TASK TO CARRY OUT -> Copy out all of the material exactly as presented.

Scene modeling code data
--- start ---

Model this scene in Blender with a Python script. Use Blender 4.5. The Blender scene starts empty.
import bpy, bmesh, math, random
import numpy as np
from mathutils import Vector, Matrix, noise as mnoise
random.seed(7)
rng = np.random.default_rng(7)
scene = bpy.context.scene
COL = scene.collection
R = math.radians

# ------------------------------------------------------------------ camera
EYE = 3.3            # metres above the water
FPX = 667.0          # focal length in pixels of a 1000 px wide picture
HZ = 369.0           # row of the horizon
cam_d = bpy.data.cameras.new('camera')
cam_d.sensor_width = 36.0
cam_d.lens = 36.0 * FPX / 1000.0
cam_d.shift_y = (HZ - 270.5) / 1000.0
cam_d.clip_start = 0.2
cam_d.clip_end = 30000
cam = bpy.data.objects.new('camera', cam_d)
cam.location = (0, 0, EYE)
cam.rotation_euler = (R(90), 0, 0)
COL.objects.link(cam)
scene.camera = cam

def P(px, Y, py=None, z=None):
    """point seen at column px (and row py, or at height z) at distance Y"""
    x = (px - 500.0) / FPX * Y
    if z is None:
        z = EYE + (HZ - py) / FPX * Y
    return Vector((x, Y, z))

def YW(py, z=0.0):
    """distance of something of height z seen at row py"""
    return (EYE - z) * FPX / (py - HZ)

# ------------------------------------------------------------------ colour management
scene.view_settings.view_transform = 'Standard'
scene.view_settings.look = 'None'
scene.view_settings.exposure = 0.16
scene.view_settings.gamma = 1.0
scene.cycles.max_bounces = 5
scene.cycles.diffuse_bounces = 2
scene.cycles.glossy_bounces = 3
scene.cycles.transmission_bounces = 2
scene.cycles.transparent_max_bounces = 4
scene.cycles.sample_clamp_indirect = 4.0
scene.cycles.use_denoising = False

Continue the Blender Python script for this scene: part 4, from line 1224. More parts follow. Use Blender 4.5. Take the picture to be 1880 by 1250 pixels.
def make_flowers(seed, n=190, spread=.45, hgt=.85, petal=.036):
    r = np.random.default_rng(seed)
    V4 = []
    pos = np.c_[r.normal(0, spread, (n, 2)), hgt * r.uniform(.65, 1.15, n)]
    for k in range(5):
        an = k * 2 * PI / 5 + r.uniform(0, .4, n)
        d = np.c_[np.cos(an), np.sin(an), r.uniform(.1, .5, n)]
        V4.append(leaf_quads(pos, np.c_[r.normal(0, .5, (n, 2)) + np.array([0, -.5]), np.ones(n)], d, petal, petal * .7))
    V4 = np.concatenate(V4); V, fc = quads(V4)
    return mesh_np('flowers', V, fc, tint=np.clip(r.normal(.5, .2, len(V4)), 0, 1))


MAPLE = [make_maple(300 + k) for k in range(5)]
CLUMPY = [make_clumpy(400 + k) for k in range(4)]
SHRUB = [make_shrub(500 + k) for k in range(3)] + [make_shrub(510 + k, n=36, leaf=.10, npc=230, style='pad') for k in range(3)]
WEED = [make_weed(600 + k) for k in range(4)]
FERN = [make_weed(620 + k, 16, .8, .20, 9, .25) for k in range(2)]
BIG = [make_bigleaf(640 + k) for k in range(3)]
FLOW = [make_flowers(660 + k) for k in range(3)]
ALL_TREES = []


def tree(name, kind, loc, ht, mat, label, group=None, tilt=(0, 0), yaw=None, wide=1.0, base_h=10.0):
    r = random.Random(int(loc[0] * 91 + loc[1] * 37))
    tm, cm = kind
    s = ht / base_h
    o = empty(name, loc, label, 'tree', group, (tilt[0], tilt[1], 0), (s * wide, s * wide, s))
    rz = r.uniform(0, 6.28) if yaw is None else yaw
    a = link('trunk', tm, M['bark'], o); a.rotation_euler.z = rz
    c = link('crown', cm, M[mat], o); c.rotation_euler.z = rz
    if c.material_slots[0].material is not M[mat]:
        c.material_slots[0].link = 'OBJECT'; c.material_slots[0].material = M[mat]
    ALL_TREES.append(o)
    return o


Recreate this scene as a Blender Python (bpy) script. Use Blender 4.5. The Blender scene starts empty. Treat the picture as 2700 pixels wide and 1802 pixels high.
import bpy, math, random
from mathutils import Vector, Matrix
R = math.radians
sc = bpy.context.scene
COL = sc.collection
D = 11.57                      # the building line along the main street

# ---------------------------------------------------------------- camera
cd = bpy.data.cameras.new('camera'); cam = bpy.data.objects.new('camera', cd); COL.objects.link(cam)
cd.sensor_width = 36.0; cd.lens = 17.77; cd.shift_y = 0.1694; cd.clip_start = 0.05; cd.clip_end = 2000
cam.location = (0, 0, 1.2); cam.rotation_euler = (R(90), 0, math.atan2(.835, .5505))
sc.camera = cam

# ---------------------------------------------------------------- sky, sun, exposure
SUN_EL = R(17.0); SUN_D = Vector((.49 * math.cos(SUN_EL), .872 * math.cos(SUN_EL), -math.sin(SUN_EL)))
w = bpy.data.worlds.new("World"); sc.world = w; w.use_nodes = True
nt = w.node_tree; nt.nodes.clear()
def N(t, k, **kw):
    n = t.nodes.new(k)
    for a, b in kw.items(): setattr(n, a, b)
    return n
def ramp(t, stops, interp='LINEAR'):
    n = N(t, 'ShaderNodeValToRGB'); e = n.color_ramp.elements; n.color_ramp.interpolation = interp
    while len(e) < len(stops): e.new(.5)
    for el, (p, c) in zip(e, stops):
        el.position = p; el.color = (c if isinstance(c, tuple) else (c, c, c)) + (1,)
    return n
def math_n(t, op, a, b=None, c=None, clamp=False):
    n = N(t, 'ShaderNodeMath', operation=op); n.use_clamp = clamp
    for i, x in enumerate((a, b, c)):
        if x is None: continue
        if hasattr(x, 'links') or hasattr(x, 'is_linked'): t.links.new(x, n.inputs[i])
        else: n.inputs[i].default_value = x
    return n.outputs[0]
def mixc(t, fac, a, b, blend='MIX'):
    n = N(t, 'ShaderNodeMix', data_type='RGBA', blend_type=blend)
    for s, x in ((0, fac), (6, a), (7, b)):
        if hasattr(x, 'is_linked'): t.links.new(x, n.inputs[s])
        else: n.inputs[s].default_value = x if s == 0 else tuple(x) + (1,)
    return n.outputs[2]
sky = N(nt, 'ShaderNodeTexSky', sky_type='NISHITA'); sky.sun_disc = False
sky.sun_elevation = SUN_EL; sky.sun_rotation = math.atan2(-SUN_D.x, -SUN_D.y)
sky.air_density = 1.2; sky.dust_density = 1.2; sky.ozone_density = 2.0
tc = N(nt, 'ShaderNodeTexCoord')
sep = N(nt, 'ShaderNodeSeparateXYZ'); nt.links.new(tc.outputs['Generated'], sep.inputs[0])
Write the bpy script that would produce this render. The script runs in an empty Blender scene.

--- end ---

OUTPUT BELOW ->
Model this scene in Blender with a Python script. Use Blender 4.5. The Blender scene starts empty.
import bpy, bmesh, math, random
import numpy as np
from mathutils import Vector, Matrix, noise as mnoise
random.seed(7)
rng = np.random.default_rng(7)
scene = bpy.context.scene
COL = scene.collection
R = math.radians

# ------------------------------------------------------------------ camera
EYE = 3.3            # metres above the water
FPX = 667.0          # focal length in pixels of a 1000 px wide picture
HZ = 369.0           # row of the horizon
cam_d = bpy.data.cameras.new('camera')
cam_d.sensor_width = 36.0
cam_d.lens = 36.0 * FPX / 1000.0
cam_d.shift_y = (HZ - 270.5) / 1000.0
cam_d.clip_start = 0.2
cam_d.clip_end = 30000
cam = bpy.data.objects.new('camera', cam_d)
cam.location = (0, 0, EYE)
cam.rotation_euler = (R(90), 0, 0)
COL.objects.link(cam)
scene.camera = cam

def P(px, Y, py=None, z=None):
    """point seen at column px (and row py, or at height z) at distance Y"""
    x = (px - 500.0) / FPX * Y
    if z is None:
        z = EYE + (HZ - py) / FPX * Y
    return Vector((x, Y, z))

def YW(py, z=0.0):
    """distance of something of height z seen at row py"""
    return (EYE - z) * FPX / (py - HZ)

# ------------------------------------------------------------------ colour management
scene.view_settings.view_transform = 'Standard'
scene.view_settings.look = 'None'
scene.view_settings.exposure = 0.16
scene.view_settings.gamma = 1.0
scene.cycles.max_bounces = 5
scene.cycles.diffuse_bounces = 2
scene.cycles.glossy_bounces = 3
scene.cycles.transmission_bounces = 2
scene.cycles.transparent_max_bounces = 4
scene.cycles.sample_clamp_indirect = 4.0
scene.cycles.use_denoising = False

Continue the Blender Python script for this scene: part 4, from line 1224. More parts follow. Use Blender 4.5. Take the picture to be 1880 by 1250 pixels.
def make_flowers(seed, n=190, spread=.45, hgt=.85, petal=.036):
    r = np.random.default_rng(seed)
    V4 = []
    pos = np.c_[r.normal(0, spread, (n, 2)), hgt * r.uniform(.65, 1.15, n)]
    for k in range(5):
        an = k * 2 * PI / 5 + r.uniform(0, .4, n)
        d = np.c_[np.cos(an), np.sin(an), r.uniform(.1, .5, n)]
        V4.append(leaf_quads(pos, np.c_[r.normal(0, .5, (n, 2)) + np.array([0, -.5]), np.ones(n)], d, petal, petal * .7))
    V4 = np.concatenate(V4); V, fc = quads(V4)
    return mesh_np('flowers', V, fc, tint=np.clip(r.normal(.5, .2, len(V4)), 0, 1))


MAPLE = [make_maple(300 + k) for k in range(5)]
CLUMPY = [make_clumpy(400 + k) for k in range(4)]
SHRUB = [make_shrub(500 + k) for k in range(3)] + [make_shrub(510 + k, n=36, leaf=.10, npc=230, style='pad') for k in range(3)]
WEED = [make_weed(600 + k) for k in range(4)]
FERN = [make_weed(620 + k, 16, .8, .20, 9, .25) for k in range(2)]
BIG = [make_bigleaf(640 + k) for k in range(3)]
FLOW = [make_flowers(660 + k) for k in range(3)]
ALL_TREES = []


def tree(name, kind, loc, ht, mat, label, group=None, tilt=(0, 0), yaw=None, wide=1.0, base_h=10.0):
    r = random.Random(int(loc[0] * 91 + loc[1] * 37))
    tm, cm = kind
    s = ht / base_h
    o = empty(name, loc, label, 'tree', group, (tilt[0], tilt[1], 0), (s * wide, s * wide, s))
    rz = r.uniform(0, 6.28) if yaw is None else yaw
    a = link('trunk', tm, M['bark'], o); a.rotation_euler.z = rz
    c = link('crown', cm, M[mat], o); c.rotation_euler.z = rz
    if c.material_slots[0].material is not M[mat]:
        c.material_slots[0].link = 'OBJECT'; c.material_slots[0].material = M[mat]
    ALL_TREES.append(o)
    return o


Recreate this scene as a Blender Python (bpy) script. Use Blender 4.5. The Blender scene starts empty. Treat the picture as 2700 pixels wide and 1802 pixels high.
import bpy, math, random
from mathutils import Vector, Matrix
R = math.radians
sc = bpy.context.scene
COL = sc.collection
D = 11.57                      # the building line along the main street

# ---------------------------------------------------------------- camera
cd = bpy.data.cameras.new('camera'); cam = bpy.data.objects.new('camera', cd); COL.objects.link(cam)
cd.sensor_width = 36.0; cd.lens = 17.77; cd.shift_y = 0.1694; cd.clip_start = 0.05; cd.clip_end = 2000
cam.location = (0, 0, 1.2); cam.rotation_euler = (R(90), 0, math.atan2(.835, .5505))
sc.camera = cam

# ---------------------------------------------------------------- sky, sun, exposure
SUN_EL = R(17.0); SUN_D = Vector((.49 * math.cos(SUN_EL), .872 * math.cos(SUN_EL), -math.sin(SUN_EL)))
w = bpy.data.worlds.new("World"); sc.world = w; w.use_nodes = True
nt = w.node_tree; nt.nodes.clear()
def N(t, k, **kw):
    n = t.nodes.new(k)
    for a, b in kw.items(): setattr(n, a, b)
    return n
def ramp(t, stops, interp='LINEAR'):
    n = N(t, 'ShaderNodeValToRGB'); e = n.color_ramp.elements; n.color_ramp.interpolation = interp
    while len(e) < len(stops): e.new(.5)
    for el, (p, c) in zip(e, stops):
        el.position = p; el.color = (c if isinstance(c, tuple) else (c, c, c)) + (1,)
    return n
def math_n(t, op, a, b=None, c=None, clamp=False):
    n = N(t, 'ShaderNodeMath', operation=op); n.use_clamp = clamp
    for i, x in enumerate((a, b, c)):
        if x is None: continue
        if hasattr(x, 'links') or hasattr(x, 'is_linked'): t.links.new(x, n.inputs[i])
        else: n.inputs[i].default_value = x
    return n.outputs[0]
def mixc(t, fac, a, b, blend='MIX'):
    n = N(t, 'ShaderNodeMix', data_type='RGBA', blend_type=blend)
    for s, x in ((0, fac), (6, a), (7, b)):
        if hasattr(x, 'is_linked'): t.links.new(x, n.inputs[s])
        else: n.inputs[s].default_value = x if s == 0 else tuple(x) + (1,)
    return n.outputs[2]
sky = N(nt, 'ShaderNodeTexSky', sky_type='NISHITA'); sky.sun_disc = False
sky.sun_elevation = SUN_EL; sky.sun_rotation = math.atan2(-SUN_D.x, -SUN_D.y)
sky.air_density = 1.2; sky.dust_density = 1.2; sky.ozone_density = 2.0
tc = N(nt, 'ShaderNodeTexCoord')
sep = N(nt, 'ShaderNodeSeparateXYZ'); nt.links.new(tc.outputs['Generated'], sep.inputs[0])
Write the bpy script that would produce this render. The script runs in an empty Blender scene.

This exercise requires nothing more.